После того как лисынмановские войска закрепились на Пусанском плацдарме, в дело вступили основные американские силы.
«Никогда прежде на всем протяжении нашей истории, - сообщал американский журнал «Лайф в августе 1950 года, - мы не были до такой степени подготовлены к началу какой-либо войны, как в начале этой войны. Сегодня спустя лишь несколько недель с тех пор, как началась война, мы имеем в Корее больше солдат и больше оружия, чем мы посылали для вторжения в Северную Африку в ноябре 1942 года, через 11 месяцев после Перл-Харбора»39.

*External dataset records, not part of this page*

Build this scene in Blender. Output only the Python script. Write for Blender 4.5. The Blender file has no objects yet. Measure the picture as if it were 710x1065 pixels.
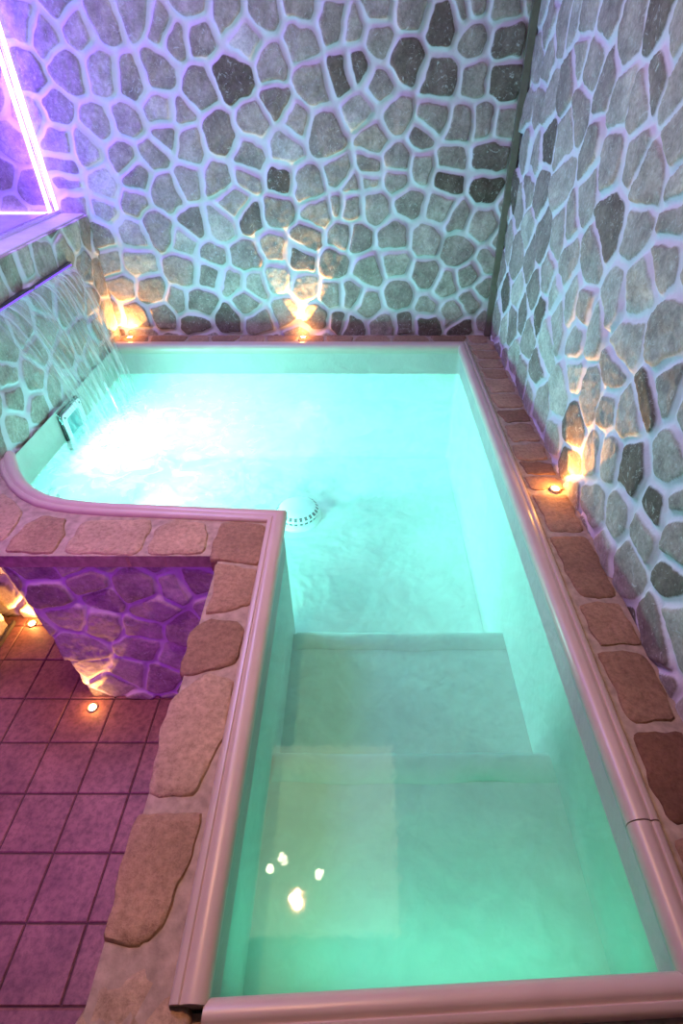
import bpy, bmesh, math, random
import numpy as np
from mathutils import Vector, Matrix
random.seed(7)
rng = np.random.default_rng(11)
D = bpy.data
COL = bpy.context.scene.collection

# ---------------------------------------------------------------- helpers
def link(name, me, mats, parent=None):
    o = D.objects.new(name, me)
    COL.objects.link(o)
    for m in (mats if isinstance(mats, (list, tuple)) else [mats]):
        me.materials.append(m)
    if parent is not None:
        o.parent = parent
    return o

def mesh(verts, faces, smooth=False, midx=None):
    me = D.meshes.new('mesh')
    me.from_pydata([tuple(v) for v in verts], [], faces)
    if smooth:
        me.polygons.foreach_set('use_smooth', [True] * len(me.polygons))
    if midx is not None:
        me.polygons.foreach_set('material_index', midx)
    me.update()
    return me

class MB:
    """collects vertices and faces for one mesh"""
    def __init__(s):
        s.v, s.f, s.m = [], [], []
    def add(s, v, f, mi=0):
        b = len(s.v)
        s.v += [tuple(x) for x in v]
        s.f += [tuple(i + b for i in q) for q in f]
        s.m += [mi] * len(f)
        return s
    def box(s, x0, x1, y0, y1, z0, z1, mi=0):
        v = [(x0,y0,z0),(x1,y0,z0),(x1,y1,z0),(x0,y1,z0),(x0,y0,z1),(x1,y0,z1),(x1,y1,z1),(x0,y1,z1)]
        return s.add(v, [(3,2,1,0),(4,5,6,7),(0,1,5,4),(1,2,6,5),(2,3,7,6),(3,0,4,7)], mi)
    def bevbox(s, x0, x1, y0, y1, z0, z1, b, mi=0):
        """box with its top edges chamfered"""
        v = [(x0,y0,z0),(x1,y0,z0),(x1,y1,z0),(x0,y1,z0),(x0,y0,z1-b),(x1,y0,z1-b),(x1,y1,z1-b),(x0,y1,z1-b),
             (x0+b,y0+b,z1),(x1-b,y0+b,z1),(x1-b,y1-b,z1),(x0+b,y1-b,z1)]
        f = [(3,2,1,0),(8,9,10,11)]
        for i in range(4):
            j = (i+1) % 4
            f += [(i,j,4+j,4+i),(4+i,4+j,8+j,8+i)]
        return s.add(v, f, mi)
    def prism(s, bot, top, z0, z1, mi=0):
        n = len(bot)
        v = [(x,y,z0) for x,y in bot] + [(x,y,z1) for x,y in top]
        f = [tuple(range(n))[::-1], tuple(range(n, 2*n))]
        f += [(i,(i+1)%n,n+(i+1)%n,n+i) for i in range(n)]
        return s.add(v, f, mi)
    def lathe(s, prof, n=32, c=(0,0,0), mi=0, rot=None):
        v, f = [], []
        for r, z in prof:
            for k in range(n):
                a = 2*math.pi*k/n
                p = Vector((r*math.cos(a), r*math.sin(a), z))
                if rot is not None: p = rot @ p
                v.append(p + Vector(c))
        for i in range(len(prof)-1):
            for k in range(n):
                j = (k+1) % n
                f.append((i*n+k, i*n+j, (i+1)*n+j, (i+1)*n+k))
        f.append(tuple(range(n))[::-1]); f.append(tuple(range((len(prof)-1)*n, len(prof)*n)))
        return s.add(v, f, mi)
    def build(s, name, mats, parent=None, smooth=False):
        me = mesh(s.v, s.f, smooth, s.m)
        return link(name, me, mats, parent)

def autosmooth(o, ang=40):
    me = o.data
    me.polygons.foreach_set('use_smooth', [True]*len(me.polygons))
    try:
        me.set_sharp_from_angle(angle=math.radians(ang))
    except Exception:
        pass

def tag(o, label=None, cat=None, group=None, kind=None):
    if label: o['label'] = label
    if cat: o['category'] = cat
    if group: o['group'] = group
    if kind: o['kind'] = kind
    return o

def empty(name, loc=(0,0,0)):
    o = D.objects.new(name, None)
    COL.objects.link(o)
    o.location = loc
    o.empty_display_size = .05
    return o

def copy_tree(o, parent=None):
    c = o.copy(); COL.objects.link(c); c.parent = parent
    for ch in list(o.children):
        copy_tree(ch, c)
    return c

# ---------------------------------------------------------------- materials
def mat(name):
    m = D.materials.new(name); m.use_nodes = True
    nt = m.node_tree; nt.nodes.clear()
    out = nt.nodes.new('ShaderNodeOutputMaterial')
    return m, nt, out

def N(nt, typ, ins=None, **kw):
    n = nt.nodes.new(typ)
    for k, v in kw.items(): setattr(n, k, v)
    for k, v in (ins or {}).items():
        if hasattr(v, 'is_linked') or hasattr(v, 'links'):
            nt.links.new(v, n.inputs[k])
        else:
            n.inputs[k].default_value = v
    return n

def ramp(nt, fac, stops):
    n = nt.nodes.new('ShaderNodeValToRGB')
    e = n.color_ramp.elements
    while len(e) < len(stops): e.new(.5)
    for i, (p, c) in enumerate(stops):
        e[i].position = p; e[i].color = (*c, 1) if len(c) == 3 else c
    nt.links.new(fac, n.inputs[0])
    return n.outputs[0]

def mixc(nt, a, b, fac, mode='MIX'):
    n = nt.nodes.new('ShaderNodeMix'); n.data_type = 'RGBA'; n.blend_type = mode
    for i, v in ((0, fac), (6, a), (7, b)):
        if hasattr(v, 'is_linked'): nt.links.new(v, n.inputs[i])
        else: n.inputs[i].default_value = v if not isinstance(v, tuple) or len(v) == 4 else (*v, 1)
    return n.outputs[2]

def principled(nt, out, color, rough=.6, bump=None, bstr=.3, bdist=.01, metal=0., spec=.5, emis=None, estr=0.):
    b = nt.nodes.new('ShaderNodeBsdfPrincipled')
    for k, v in (('Base Color', color), ('Roughness', rough), ('Metallic', metal), ('Specular IOR Level', spec)):
        if hasattr(v, 'is_linked'): nt.links.new(v, b.inputs[k])
        else: b.inputs[k].default_value = (*v, 1) if isinstance(v, tuple) else v
    if emis:
        b.inputs['Emission Color'].default_value = (*emis, 1); b.inputs['Emission Strength'].default_value = estr
    if bump is not None:
        bn = N(nt, 'ShaderNodeBump', {'Strength': bstr, 'Distance': bdist, 'Height': bump})
        nt.links.new(bn.outputs[0], b.inputs['Normal'])
    nt.links.new(b.outputs[0], out.inputs[0])
    return b

def coords(nt):
    return nt.nodes.new('ShaderNodeTexCoord').outputs['Object']

def simple(name, color, rough=.5, metal=0., spec=.5, scale=30., amt=.12, bstr=.15, bdist=.003):
    m, nt, out = mat(name)
    no = N(nt, 'ShaderNodeTexNoise', {'Vector': coords(nt), 'Scale': scale, 'Detail': 4.})
    c2 = tuple(max(0, x*(1-amt*2)) for x in color)
    col = ramp(nt, no.outputs[0], [(.3, c2), (.7, color)])
    principled(nt, out, col, rough, no.outputs[0], bstr, bdist, metal, spec)
    return m

def emitter(name, color, strength):
    m, nt, out = mat(name)
    e = N(nt, 'ShaderNodeEmission', {'Color': (*color, 1), 'Strength': strength})
    nt.links.new(e.outputs[0], out.inputs[0])
    return m

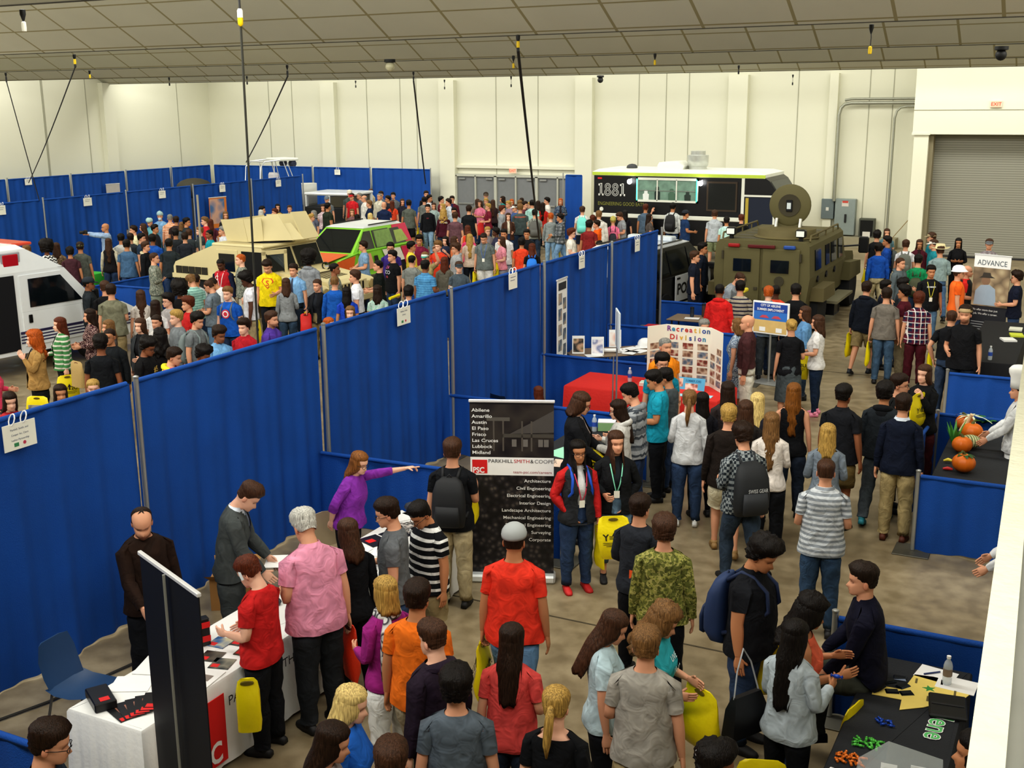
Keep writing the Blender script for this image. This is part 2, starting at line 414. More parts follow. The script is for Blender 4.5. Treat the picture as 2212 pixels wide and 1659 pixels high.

О том, что переброска американских войск была тщательно спланирована заранее, отчасти подтверждают слова генерал-полковника Н.Ломова, возглавлявшего в Генеральном штабе Главное оперативное управление. Позже он вспоминал: «… Успехи северокорейских войск полностью подтвердили наши расчеты, связанные с оценкой размаха, темпов и сроков операции. Обеспокоенность вызвали оперативно принятые американским командованием меры. Очень быстро (выделено А.О.) на полуострове оказались части американской пехотной дивизии»40. Это стало возможным благодаря значительным силам сконцентрированным на Дальнем Востоке41. Причем имевшим боевой опыт Второй мировой войны. К моменту начала войны только в Японии находились в полной боевой готовности три пехотные42 и одна кавалерийская (бронетанковая) американская дивизии, воздушная армия (835 самолетов) и 7-й военно-морской флот США – около 300 кораблей и судов43".